Gracias a Rubén y a toda la comunidad del CPEE San Cristobal por recibirnos y enseñarnos su mundo y su trabajo.

Gracias al CPR de Avilés y a toda la red de formación por permitirme aprender tanto y por hacerme sentir en casa cada vez que voy a Asturias.

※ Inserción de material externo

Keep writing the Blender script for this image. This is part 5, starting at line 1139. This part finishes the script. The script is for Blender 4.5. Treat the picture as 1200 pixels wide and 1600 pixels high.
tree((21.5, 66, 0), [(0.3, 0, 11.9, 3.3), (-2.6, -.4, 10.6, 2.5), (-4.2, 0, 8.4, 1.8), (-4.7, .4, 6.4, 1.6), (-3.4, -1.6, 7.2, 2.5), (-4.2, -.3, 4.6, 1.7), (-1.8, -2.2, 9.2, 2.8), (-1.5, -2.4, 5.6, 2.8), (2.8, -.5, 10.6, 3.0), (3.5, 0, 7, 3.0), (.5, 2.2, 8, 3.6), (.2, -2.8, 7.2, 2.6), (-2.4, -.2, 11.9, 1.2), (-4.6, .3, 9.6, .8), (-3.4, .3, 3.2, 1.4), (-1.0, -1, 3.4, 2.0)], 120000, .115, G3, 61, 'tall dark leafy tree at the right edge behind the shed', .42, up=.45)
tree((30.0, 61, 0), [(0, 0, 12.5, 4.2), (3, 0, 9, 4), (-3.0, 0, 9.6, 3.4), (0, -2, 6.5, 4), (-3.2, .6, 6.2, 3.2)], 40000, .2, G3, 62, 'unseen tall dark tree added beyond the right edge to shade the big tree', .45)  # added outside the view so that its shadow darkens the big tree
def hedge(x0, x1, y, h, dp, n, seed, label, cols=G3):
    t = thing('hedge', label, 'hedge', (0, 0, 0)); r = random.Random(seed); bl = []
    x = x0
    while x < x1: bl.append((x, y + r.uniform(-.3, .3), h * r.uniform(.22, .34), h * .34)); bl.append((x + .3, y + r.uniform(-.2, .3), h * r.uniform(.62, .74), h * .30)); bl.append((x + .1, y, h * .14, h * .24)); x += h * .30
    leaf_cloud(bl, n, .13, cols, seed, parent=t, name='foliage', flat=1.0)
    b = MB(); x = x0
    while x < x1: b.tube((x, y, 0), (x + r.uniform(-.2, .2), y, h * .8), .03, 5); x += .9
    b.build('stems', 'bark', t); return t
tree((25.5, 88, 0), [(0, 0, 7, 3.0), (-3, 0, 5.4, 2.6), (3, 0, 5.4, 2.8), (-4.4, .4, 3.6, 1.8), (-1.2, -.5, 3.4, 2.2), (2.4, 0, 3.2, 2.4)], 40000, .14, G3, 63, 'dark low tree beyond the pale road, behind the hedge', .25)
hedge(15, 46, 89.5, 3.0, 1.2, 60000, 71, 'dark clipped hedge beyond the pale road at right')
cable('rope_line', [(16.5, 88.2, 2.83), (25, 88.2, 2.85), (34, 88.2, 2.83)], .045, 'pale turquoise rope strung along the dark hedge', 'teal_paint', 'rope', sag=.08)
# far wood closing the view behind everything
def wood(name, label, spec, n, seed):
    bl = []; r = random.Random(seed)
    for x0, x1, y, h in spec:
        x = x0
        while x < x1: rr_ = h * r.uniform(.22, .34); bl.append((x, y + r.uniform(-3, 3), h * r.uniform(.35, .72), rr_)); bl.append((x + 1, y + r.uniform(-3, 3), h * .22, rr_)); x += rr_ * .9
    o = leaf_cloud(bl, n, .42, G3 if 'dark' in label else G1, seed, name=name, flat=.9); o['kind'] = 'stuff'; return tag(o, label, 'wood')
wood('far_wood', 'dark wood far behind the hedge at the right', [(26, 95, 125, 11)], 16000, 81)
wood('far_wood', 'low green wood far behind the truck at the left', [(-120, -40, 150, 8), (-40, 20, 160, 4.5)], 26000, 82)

Gracias a la Consejería de Educación del Principado de Asturias por darme la oportunidad de acompañar al CP Parque Infantil, al CRA Pintor Álvaro Delgado, al CEIP Río Piles, al CP Belmonte de Miranda, al CP El Parque, al CP Bernardo Gurdiel, al CP Virgen de Alba, al CEIP Santa Eulalia, al CRA Ría del EO, al CPEE San Cristobal y al CRA Lena en su camino por una educación pública de calidad para todos.

5 Comments

  • Amaia López dice:

    Precioso artículo, y me trae tan buenos recuerdos!!!!
    Esa es la clave, acercarnos, conocernos, entendernos, compartir, aprender y disfrutar con ellos. A mí me han dado mis mejores años profesionales.
    Una realidad que todo profesor/a debería conocer y vivir.
    Gracias por compartirlo, como siempre, un placer leerte.

    • ftsaez dice:

      ¡Gracias, Amaia!
      Estoy contigo: es una realidad que todo docente debería conocer y vivir. No solo seríamos mejores profesionales; seríamos mejores personas sobre todo.

  • Marga dice:

    Simplemente magnífico, Fernando. Reviviendo una a una todas esas miradas que, como la de Alba, gritan verdades como puños. Sublime tu sensibilidad y manera de relatar la visita. Usando una de tus palabras favoritas MEMORABLE. ¡Gracias!

    • ftsaez dice:

      Gracias, Marga! Fue realmente una visita memorable, y de la que creo que podemos aprender mucho.
      Y gracias a ti, a Miriam, y al CPR de Avilés por permitirme realizar esta visita tan interesante.